For undirected graphs, any acyclic, connected subset of E is a tree.

Note that, while an undirected graph always contains the edge $(v,w)$ iff it also contains $(w,v)$, the spanning tree of an undirected graph cannot contain both $(v,w)$ and $(w,v)$, as those two edges alone would constitute a cycle.

2.2 Depth-First Traversals - Trees

Consider the problem of searching a general tree for a given node.

• In a depth-first traversal, we investigate one child’s descendants before exploring its right siblings.

• In a breadth-first traversal, we explore all nodes at the same depth before moving on to any deeper nodes.

Most of the tree traversals that we looked at (prefix, postfix, and infix) were all variations of the depth-first idea.

Question: In what order would a depth-first tree traversal, starting from node 1, visit these nodes? (Assume that children of the same node are processed in increasing numeric order.)

• 1 2 3 4 5 6 7 8 9

• 1 2 3 6 4 7 5 8 9

• 2 3 6 1 4 7 8 5 9

• None of the above.

The prototypical code for depth first tree traversal is

void depthFirst (TreeNode* t)
{
  if (t != 0)
     for (int i = 0; i < t->numChildren; ++i)
        depthFirst (t->child[i]);
}

We convert this into a preorder or postorder process depending upon whether we process a node before or after visiting its children.

2.3 Depth-First Traversals of Graphs

Now, if we apply this same idea to a graph instead of a tree, starting with vertex 1:

void depthFirst (Graph& dg, Vertex v)
{
  auto edgeRange = out_edges(v, dg);
  for (auto e = edgeRange.first; 
       e != edgeRange.second; ++e)
     {
       Vertex w = target(*e, dg);
       depthFirst (dg, w);
     }
}

we can see some problems:

• We never reach vertex 2, because there is no path to it from vertex 1.

  • That’s probably OK. We are presumably only interested in the vertices that are reachable from vertex 1, otherwise we wouldn’t be doing a depth-first traversal in the first place. Instead we would use the vertices(g) iterators.

• Vertex 7 will be visited once as a “child” of 4, and visited again when we reach vertex 5.

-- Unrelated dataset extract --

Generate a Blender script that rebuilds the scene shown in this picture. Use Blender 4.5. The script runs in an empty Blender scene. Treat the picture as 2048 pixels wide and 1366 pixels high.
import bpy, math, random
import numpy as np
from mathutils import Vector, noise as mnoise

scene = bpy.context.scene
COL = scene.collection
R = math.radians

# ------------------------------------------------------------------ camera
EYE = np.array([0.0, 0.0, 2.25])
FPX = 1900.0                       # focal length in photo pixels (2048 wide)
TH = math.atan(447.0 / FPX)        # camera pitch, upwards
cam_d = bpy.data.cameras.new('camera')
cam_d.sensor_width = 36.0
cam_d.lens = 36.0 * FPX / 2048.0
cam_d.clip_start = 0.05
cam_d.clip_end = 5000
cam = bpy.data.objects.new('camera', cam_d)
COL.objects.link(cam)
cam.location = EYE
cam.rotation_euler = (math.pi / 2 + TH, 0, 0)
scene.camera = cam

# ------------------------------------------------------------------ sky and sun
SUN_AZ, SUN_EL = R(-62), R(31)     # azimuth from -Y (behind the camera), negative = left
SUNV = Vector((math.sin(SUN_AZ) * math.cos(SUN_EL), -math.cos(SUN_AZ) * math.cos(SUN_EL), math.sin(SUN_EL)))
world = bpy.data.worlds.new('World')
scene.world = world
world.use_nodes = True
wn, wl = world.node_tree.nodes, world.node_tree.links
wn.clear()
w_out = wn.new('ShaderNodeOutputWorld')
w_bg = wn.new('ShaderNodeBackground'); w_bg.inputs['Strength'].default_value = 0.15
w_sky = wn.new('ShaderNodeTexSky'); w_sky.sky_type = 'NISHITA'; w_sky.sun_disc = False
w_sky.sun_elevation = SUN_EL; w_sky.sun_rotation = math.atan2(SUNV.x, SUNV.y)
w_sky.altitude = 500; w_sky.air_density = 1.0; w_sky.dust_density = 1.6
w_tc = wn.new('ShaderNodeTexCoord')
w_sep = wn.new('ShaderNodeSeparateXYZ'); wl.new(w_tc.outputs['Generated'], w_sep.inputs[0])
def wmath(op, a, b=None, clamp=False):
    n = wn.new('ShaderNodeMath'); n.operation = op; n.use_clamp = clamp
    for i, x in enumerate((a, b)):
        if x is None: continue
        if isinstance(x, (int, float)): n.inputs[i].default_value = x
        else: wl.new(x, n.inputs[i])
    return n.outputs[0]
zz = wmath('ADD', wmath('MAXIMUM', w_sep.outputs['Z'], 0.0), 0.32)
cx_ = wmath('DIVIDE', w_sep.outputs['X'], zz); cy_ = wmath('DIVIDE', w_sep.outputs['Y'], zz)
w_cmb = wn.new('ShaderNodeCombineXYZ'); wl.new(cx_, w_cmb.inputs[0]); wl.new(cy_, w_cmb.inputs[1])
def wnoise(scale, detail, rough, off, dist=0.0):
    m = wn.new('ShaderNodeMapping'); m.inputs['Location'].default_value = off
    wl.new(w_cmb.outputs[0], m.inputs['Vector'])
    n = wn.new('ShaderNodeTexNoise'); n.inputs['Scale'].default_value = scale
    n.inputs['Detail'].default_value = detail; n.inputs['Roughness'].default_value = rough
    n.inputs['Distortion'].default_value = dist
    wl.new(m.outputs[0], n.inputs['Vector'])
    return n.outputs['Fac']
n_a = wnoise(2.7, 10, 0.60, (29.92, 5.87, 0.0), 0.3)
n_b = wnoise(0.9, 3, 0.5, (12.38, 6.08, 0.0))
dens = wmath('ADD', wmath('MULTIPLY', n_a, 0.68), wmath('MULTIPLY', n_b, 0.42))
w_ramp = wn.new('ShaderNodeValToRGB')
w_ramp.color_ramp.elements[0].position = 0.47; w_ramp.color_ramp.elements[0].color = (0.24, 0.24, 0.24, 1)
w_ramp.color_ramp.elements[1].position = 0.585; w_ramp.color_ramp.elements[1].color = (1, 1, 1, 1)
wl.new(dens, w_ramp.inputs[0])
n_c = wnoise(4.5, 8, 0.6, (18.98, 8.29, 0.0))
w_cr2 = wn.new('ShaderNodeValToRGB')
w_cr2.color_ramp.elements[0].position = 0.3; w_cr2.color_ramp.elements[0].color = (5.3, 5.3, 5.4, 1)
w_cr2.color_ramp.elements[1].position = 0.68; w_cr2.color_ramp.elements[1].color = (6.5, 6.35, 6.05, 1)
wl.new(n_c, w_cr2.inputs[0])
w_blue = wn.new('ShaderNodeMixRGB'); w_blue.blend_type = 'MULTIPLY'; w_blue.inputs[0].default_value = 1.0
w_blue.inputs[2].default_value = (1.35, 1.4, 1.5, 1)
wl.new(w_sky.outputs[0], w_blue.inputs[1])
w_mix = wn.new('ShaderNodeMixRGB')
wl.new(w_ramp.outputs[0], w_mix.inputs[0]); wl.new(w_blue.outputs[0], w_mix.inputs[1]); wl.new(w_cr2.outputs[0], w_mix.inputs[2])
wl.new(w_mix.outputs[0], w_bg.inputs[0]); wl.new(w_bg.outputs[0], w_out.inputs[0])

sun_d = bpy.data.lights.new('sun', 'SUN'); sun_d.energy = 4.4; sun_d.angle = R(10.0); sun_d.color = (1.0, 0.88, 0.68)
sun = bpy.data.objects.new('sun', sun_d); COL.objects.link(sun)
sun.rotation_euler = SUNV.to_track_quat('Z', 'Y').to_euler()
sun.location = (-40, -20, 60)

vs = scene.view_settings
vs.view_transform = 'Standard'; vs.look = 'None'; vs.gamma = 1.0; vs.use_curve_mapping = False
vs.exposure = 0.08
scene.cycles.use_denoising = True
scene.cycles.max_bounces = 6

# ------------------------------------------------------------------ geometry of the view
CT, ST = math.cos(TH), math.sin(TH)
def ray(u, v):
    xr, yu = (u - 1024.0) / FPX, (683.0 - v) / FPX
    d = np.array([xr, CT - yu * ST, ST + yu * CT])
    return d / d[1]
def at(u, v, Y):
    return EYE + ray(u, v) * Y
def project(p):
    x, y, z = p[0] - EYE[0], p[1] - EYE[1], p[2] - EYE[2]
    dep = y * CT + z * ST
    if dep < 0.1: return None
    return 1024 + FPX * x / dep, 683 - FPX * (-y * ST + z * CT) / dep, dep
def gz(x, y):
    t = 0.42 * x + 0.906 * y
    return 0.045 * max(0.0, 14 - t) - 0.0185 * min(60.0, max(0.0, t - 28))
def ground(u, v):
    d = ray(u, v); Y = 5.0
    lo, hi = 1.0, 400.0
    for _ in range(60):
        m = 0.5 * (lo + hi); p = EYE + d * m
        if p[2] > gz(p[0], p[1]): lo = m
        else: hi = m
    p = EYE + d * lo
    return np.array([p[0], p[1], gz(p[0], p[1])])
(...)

• Worst of all, we will eventually go from 5 to 9, from 9 back to 5, then to 9 again, and so on, recursing forever (or until we run out of memory for the activation stack).

2.3.1 Using Sets to Cope with Cycles

We can adapt the tree algorithm for use in graphs by using some sort of data structure to keep track of which nodes have already been visited:

void depthFirst (Graph& dg, Vertex v, set<Vertex>& visited)
{
  visited.insert (v);
  auto edgeRange = out_edges(v, g);
  for (auto e = edgeRange.first; 
       e != edgeRange.second; ++e)
     {
       Vertex w = target(*e, dg);
       if (visited.count(w) == 0)
         depthFirst (dg, w, visited);
     }
}

The visited set records the vertices that we have already seen. When we are examining adjacent vertices to recursively visit, we simply pass over any that we have already visited.

The use of the set will slow this traversal a little bit, though we know that the std::set operations used here are only O(log |V|). We could get even faster average time by using hashing (unordered_set).

2.4 Breadth-First Traversal of Trees

Breadth-first visits each node at the same depth (distance from the starting node) before moving on to more distant nodes.

In trees, this is also called “Level-Order” traversal.

Question: In what order would a breadth-first tree traversal, starting from node 1, visit these nodes?

• 1 2 3 4 5 6 7 8 9

• 1 2 3 6 4 7 5 8 9

• 2 3 6 1 4 7 8 5 9

• None of the above.

The prototypical code for breadth first tree traversal is

void breadthFirst (TreeNode* root)
{
   queue<TreeNode*, list<TreeNode*> > q;
   q.push (root);
   while (!q.empty())
     {
      v = q.front ();
      q.pop ();
      for (int i = 0; i < v->numChildren(); ++i)
        {
         TreeNode* w = v->child[i];
         if (w != 0)
           q.push (w);
        }
     }
}

We use a queue to receive the list of vertices to be visited, starting with the root, then the root’s children, then the root’s grandchildren, and so on.

2.5 Breadth-First Traversal of Graphs

Again, that tree code would have problems (including going into an infinite loop) if applied to more general graphs.

But we can use the same idea of a set of already-visited vertices to adapt this idea to traversing graphs.